ベストといえば、その頃、「ザ・ベストテン」なんて歌番組が猛烈にもてはやされ、ものすごい視聴率を取ってたっけ。
だけどオレは、そっち方面にはまったくなびかなかったのだ。
なびかないというよりも、まるでそそられなかった。
オレの感性の構造は少々奇妙にできてるようで、ある意味、脳機能障害が混じってる気がしてるんだが、つまりオレって、「音を聴いてると、歌詞が頭に入ってこない」ようなのだ。
言葉の意味が音の裏で素通りしてしまって、まったく理解できない。
誰もが普通に同時進行でやってると思われる作業、すなわち、歌詞の解釈を音の雰囲気に溶け込ませて情景を思い浮かべる、ってことが、オレには瞬時にできない。
なので「歌」を聴いても、歌詞の意味は捨てて、音だけを拾うって作業に集中することになる。
テレビを一緒に観てるよめはんにも不思議がられるのだが、オレは「CMの意味・訴求内容を理解できない」。
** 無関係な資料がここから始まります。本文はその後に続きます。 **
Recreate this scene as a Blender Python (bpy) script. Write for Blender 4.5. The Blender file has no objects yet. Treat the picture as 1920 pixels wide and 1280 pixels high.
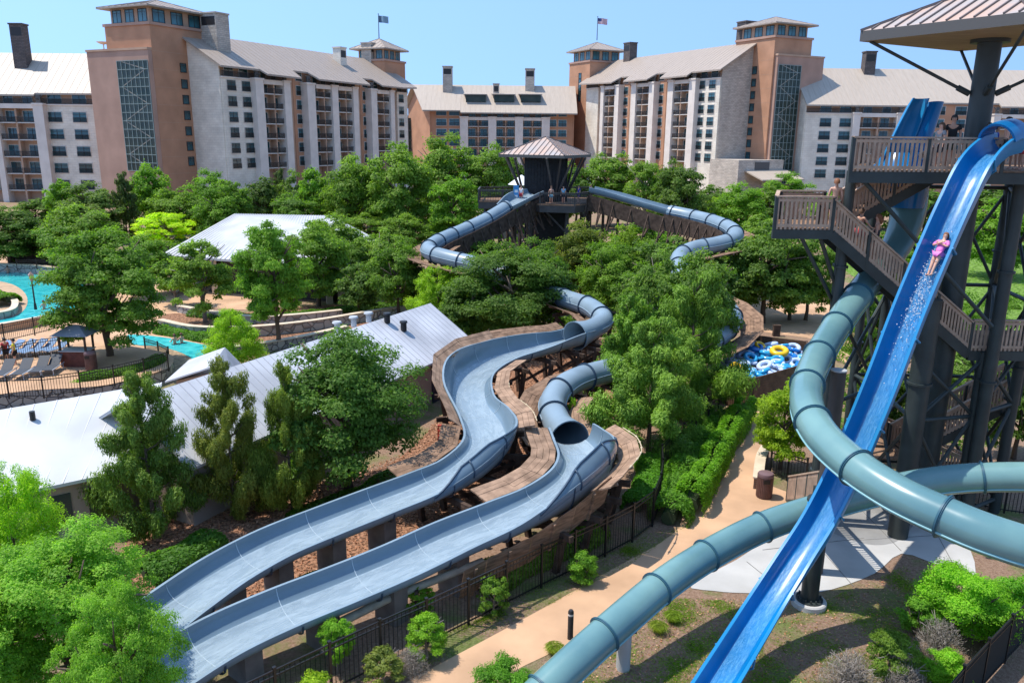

CMは、映像と音声と文字情報を組み合わせた複合表現だが、オレは音に聴き入ると映像が見えなくなり、映像を見てると言葉を拾えなくなり、言葉の意味を理解しようとすると音楽も映像も脳内から追い出されてしまう。
どれかひとつしか追えないのだ。
というわけで、オレは日本語の歌の価値を半分しか理解することができない。
オレにとって、音楽に歌詞は必要ないんだった。
その代わりに、音の構造は、ひとよりも明晰に、立体的に捉えることができてると自覚してる。
いわゆる「サヴァン症候群」の小現象じゃないかと思いたいんだが、音楽を幾何学的に解体して捉えることができてる、ような気がする。
話は飛んだが、幼い頃に、オレはクラシックの小片を繰り返しに聴いてたんだった。
その中でも好きだったのが、ビゼーの「カルメン」って曲だった。
こいつの何楽章めか知らないが、6拍子(3拍×2)に2拍をねじ込んでるような部分があって(のちにウイントン・マルサリスの音楽講座をテレビで観て、この構造を「シンコペーション」というのだと知る)、それを脳裏で幾何学に起こし得たときのドーパミン?エンドルフィン?の大放出が、オレにとっての音楽における最初の感動だった。
そのときの驚きは、鮮明に覚えてる。
このレコードは、繰り返し繰り返し、ものっすごく繰り返しに聴いた。